It's where I live

Edmonton in October
As I intend to share this blog with the people I meet on my travels, this post is about Edmonton, my home for the past 20 years.

Anyone reading this can view the Wikipedia entry on Edmonton Alberta and find out how many people live here, where it is, and lots of other information, so I will talk about what it is like to live here.   In many ways Edmonton is a typical North American new city.  Edmonton became a city in the early 1900's, before that it was a Hudson's Bay fur trading post and a few farms.

In summer Edmonton is suburban every-city, with nothing to distinguish or define it from its cousin cities in Canada and the US.  Edmonton like most  North American 20th century cities is all about cars and traffic, a collection of suburban islands surrounded by an asphalt swamp of parking lots, shopping malls, low rise industrial parks, copy cat chain stores,  motor hotels and restaurant franchises. Close your eyes and turn around, you could be in Abbottsford, Moncton, Orlando, or Yorkton.

 In Canada a few cities stand out, Toronto is smug in the knowledge that it is the center of the known universe, Vancouverites will modestly tell everyone they live in one of the three most beautiful cities in the world (never the 'most'), Montrealers have style unmatched on this side of the Atlantic, Calgary has its cowboys, rednecks and mountains, and Edmonton has winter.

Edmonton is Canada's northernmost southern city, if that makes any sense.  Edmonton calls itself the gateway to the North, which it is, but the true north is on the other side of the gate.
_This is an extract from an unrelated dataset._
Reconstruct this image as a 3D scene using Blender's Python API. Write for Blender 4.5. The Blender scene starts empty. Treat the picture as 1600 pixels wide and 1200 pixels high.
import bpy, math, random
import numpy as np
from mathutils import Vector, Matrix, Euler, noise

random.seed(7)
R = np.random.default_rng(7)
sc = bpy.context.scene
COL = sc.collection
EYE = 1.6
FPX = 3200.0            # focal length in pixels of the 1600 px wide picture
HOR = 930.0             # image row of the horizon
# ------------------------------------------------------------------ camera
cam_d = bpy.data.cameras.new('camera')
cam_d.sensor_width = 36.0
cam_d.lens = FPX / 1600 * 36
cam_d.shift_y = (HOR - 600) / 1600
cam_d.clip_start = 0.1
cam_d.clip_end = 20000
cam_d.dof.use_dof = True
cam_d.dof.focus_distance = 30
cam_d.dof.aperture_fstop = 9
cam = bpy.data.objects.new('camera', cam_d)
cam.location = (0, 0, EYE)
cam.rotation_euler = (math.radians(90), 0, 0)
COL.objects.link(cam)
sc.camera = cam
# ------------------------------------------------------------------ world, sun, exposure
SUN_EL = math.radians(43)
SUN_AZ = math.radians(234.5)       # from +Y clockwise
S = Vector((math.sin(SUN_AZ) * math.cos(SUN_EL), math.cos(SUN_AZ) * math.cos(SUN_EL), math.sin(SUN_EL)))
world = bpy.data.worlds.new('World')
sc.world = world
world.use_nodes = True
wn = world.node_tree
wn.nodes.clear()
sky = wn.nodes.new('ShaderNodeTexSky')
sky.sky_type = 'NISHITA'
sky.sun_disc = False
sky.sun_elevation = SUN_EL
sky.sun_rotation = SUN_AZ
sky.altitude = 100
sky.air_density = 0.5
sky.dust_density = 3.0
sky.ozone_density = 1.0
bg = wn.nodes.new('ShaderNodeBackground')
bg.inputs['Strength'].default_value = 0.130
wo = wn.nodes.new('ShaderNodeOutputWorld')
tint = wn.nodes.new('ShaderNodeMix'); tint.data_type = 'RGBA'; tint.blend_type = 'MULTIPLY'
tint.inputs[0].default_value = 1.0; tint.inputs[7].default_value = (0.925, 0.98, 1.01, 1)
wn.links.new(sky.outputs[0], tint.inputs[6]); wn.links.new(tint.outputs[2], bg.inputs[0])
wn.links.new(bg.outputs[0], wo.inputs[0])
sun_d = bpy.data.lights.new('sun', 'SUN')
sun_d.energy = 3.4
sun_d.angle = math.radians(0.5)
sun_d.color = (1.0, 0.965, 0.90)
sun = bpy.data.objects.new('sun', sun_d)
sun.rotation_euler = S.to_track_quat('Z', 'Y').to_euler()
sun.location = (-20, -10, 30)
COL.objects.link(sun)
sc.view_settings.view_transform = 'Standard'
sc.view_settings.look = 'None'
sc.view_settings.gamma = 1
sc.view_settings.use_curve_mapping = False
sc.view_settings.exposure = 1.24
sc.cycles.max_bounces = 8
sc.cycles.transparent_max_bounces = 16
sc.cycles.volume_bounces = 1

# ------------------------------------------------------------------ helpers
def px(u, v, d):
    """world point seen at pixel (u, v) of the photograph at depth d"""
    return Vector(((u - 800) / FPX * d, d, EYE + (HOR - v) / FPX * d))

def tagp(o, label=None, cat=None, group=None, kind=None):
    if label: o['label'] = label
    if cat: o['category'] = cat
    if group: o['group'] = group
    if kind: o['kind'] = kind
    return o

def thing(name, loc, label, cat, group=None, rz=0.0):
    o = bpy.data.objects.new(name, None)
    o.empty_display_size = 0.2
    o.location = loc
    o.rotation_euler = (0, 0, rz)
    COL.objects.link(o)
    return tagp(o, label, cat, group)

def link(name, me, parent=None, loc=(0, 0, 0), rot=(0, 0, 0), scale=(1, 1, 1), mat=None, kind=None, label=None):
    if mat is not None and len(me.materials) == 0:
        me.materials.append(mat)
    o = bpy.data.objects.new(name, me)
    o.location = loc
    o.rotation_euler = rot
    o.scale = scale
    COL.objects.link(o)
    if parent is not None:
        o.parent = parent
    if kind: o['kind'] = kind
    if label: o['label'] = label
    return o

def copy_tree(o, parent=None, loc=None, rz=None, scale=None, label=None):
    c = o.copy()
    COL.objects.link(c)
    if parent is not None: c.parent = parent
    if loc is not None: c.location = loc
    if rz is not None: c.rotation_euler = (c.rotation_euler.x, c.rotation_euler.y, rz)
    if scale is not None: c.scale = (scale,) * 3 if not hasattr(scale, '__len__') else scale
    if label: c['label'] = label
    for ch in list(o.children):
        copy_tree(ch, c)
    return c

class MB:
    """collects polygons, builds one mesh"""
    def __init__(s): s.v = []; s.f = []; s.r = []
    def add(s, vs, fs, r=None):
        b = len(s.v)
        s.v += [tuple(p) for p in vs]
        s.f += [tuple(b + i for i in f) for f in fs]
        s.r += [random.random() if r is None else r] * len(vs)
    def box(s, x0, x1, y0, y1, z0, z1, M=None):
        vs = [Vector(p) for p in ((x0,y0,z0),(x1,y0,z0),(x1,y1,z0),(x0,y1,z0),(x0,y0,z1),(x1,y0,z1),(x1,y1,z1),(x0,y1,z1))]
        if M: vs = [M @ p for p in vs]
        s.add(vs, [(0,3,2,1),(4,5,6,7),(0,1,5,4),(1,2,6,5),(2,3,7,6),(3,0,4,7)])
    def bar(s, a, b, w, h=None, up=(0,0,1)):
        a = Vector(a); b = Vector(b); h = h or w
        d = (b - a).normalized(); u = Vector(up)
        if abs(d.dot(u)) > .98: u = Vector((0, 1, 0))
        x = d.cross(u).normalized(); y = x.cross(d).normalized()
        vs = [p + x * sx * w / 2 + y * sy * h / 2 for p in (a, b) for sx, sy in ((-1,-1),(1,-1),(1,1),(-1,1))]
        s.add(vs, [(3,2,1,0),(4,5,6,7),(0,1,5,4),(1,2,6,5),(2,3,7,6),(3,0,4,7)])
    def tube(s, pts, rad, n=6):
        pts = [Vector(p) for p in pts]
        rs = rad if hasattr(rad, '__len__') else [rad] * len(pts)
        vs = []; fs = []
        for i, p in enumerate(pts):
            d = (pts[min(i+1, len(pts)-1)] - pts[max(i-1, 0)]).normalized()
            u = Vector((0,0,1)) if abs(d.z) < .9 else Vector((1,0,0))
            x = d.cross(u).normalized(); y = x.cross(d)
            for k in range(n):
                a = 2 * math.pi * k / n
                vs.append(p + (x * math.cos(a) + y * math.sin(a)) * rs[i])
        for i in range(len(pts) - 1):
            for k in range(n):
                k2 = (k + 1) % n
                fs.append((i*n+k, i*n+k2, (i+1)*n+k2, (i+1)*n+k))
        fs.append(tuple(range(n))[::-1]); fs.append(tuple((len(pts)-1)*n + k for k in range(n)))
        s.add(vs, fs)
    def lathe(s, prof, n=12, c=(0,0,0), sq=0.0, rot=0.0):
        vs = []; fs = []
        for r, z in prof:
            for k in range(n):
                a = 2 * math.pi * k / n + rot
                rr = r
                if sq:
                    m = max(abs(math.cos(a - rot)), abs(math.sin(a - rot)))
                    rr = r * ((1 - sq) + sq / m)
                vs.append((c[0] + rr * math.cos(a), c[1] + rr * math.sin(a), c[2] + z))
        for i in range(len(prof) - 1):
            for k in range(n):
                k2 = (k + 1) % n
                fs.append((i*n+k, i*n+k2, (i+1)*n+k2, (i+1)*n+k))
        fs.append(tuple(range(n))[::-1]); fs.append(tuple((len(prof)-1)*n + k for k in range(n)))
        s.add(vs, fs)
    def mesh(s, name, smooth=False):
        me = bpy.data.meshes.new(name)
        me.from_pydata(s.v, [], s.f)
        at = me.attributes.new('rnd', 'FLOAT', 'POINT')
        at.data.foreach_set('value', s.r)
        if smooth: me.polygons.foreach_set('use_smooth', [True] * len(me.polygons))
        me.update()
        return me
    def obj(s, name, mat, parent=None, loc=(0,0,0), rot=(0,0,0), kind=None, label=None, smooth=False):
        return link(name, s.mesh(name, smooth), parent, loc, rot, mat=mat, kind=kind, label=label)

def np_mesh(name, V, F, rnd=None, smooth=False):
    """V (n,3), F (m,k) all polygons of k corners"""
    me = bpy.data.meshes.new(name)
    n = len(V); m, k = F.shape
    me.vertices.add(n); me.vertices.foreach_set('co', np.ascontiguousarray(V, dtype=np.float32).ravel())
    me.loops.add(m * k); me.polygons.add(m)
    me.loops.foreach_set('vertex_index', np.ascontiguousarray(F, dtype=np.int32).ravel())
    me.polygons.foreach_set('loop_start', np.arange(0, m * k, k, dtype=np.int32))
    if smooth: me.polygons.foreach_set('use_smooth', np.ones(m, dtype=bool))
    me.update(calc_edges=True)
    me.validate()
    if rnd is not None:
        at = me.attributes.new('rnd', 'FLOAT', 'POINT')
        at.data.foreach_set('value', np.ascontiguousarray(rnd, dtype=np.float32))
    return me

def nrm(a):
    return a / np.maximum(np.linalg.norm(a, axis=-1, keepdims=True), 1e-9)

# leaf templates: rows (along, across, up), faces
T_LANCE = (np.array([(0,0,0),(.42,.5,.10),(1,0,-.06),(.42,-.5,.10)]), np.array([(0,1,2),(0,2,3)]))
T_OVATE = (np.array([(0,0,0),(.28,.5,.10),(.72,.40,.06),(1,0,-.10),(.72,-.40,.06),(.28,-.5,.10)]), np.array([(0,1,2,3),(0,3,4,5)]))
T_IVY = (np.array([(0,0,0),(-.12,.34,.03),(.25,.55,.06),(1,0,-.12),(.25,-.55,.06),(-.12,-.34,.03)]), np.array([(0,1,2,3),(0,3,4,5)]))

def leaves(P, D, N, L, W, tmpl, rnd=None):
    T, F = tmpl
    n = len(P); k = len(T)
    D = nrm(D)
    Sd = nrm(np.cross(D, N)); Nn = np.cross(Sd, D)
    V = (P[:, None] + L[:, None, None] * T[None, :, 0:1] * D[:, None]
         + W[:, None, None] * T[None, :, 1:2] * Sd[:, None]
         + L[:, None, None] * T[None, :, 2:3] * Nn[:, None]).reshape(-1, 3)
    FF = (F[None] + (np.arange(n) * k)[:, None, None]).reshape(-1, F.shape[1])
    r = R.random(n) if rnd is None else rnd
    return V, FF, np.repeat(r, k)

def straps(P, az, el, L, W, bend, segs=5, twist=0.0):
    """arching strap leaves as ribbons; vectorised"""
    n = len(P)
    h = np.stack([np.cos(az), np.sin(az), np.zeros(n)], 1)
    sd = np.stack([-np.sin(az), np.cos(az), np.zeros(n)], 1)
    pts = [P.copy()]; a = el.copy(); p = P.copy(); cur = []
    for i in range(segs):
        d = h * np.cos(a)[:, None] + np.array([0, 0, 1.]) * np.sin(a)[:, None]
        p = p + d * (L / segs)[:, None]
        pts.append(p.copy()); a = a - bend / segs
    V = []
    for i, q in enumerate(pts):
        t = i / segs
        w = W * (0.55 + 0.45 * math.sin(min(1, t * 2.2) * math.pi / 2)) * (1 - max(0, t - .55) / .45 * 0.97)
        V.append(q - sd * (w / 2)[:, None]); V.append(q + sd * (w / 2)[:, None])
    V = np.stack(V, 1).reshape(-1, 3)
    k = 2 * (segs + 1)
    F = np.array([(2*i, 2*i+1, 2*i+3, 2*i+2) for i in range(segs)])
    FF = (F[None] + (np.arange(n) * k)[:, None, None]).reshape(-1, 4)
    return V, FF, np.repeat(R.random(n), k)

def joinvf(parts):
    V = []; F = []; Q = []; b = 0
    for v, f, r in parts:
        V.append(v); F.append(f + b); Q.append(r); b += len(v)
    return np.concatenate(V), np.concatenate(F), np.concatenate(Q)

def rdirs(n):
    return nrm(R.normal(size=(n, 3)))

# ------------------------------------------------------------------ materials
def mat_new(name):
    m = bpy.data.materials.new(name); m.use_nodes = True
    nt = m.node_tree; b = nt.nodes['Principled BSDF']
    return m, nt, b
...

What defines Edmonton  for we who live here is our relationship with winter.  We hate it, OK, I hate it.  Winter usually starts in October, (by that I mean serious winter, Mexican or Californian winter starts in June :-)  In what is late fall by the calendar,  Edmontonians expect the first blast of cold weather.  Today, (Dec. 14) at 4 PM it has warmed up to -25 C.  (That would be about -13 F).  This morning the temperature was -36 C.  It does not get down to the minus 30's all the time, but we can expect that it will get this cold for at least a week or two some time between November and April.  The temperature is almost always between 0 and minus 20 C, overnight temperatures typically -18 or so, and it will stay that way from the end of October to mid March or later.  Not until early May do we see green again unless we visit the Muttart Conservatory indoor gardens.  


December

We do not get a lot of snow at any one time, but everything that falls will remain until Spring.  No matter how warm it gets in the very short day, the temperature will fall below freezing at night, and the snow stays where it sits, unable to melt during the brief moments of above zero temperatures.

If the temperature is going below -20 overnight cars and trucks will have to be plugged in.  All our cars have a block heater installed, which is a simple heating element like the one in an electric kettle inserted into the engine's water jacket.  When the heater is plugged into household current it will keep the engine and its fluids warm enough to start.   A car that is not plugged will be difficult if not impossible to start, depending on how cold it gets, it is also very hard on an unheated engine  if it does start when temperatures are extremely cold.

When Edmonton has a cold snap, such as today, it is usually because an arctic high pressure zone has moved into the area.  This means that severe cold is usually accompanied by clear skies and little wind.   As the high moves in and the temperature begins to drop, it will usually snow a bit.  When this happens the snow is a light and dry powder that makes a lousy snowman.   But the result is a pristine white blanket that covers everything and makes the city look bright and clean.   A light fog appears in the morning, the result of the all the chimney exhausts that keep Edmontonians warm.  The fog is actually ice fog, its particles are tiny ice crystals.

There is a sun dog in my alley, a small shortened rainbow that appears when extreme cold, bright sun and ice vapor mix.


 While Edmonton is cold, the people who live even a little farther north or even anywhere in Saskatchewan or Manitoba would laugh.  Just a few miles out of Edmonton the temperature will go to -40 when it is in the -30s in town.   In the real north, winter is when stuff gets done.  It is difficult to impossible to build roads on permafrost and muskeg, but  trucks can drive on frozen rivers, lakes and swamps.  Those who live by mountains can ski or risk their lives 'high marking'  their snowmobiles (not everybody makes it), in Ottawa they can skate on their canals, in Quebec city they celebrate with a snow man.  Edmontonians book trips to Cancun.



April!

ps; we have the best summer in Canada  Yay!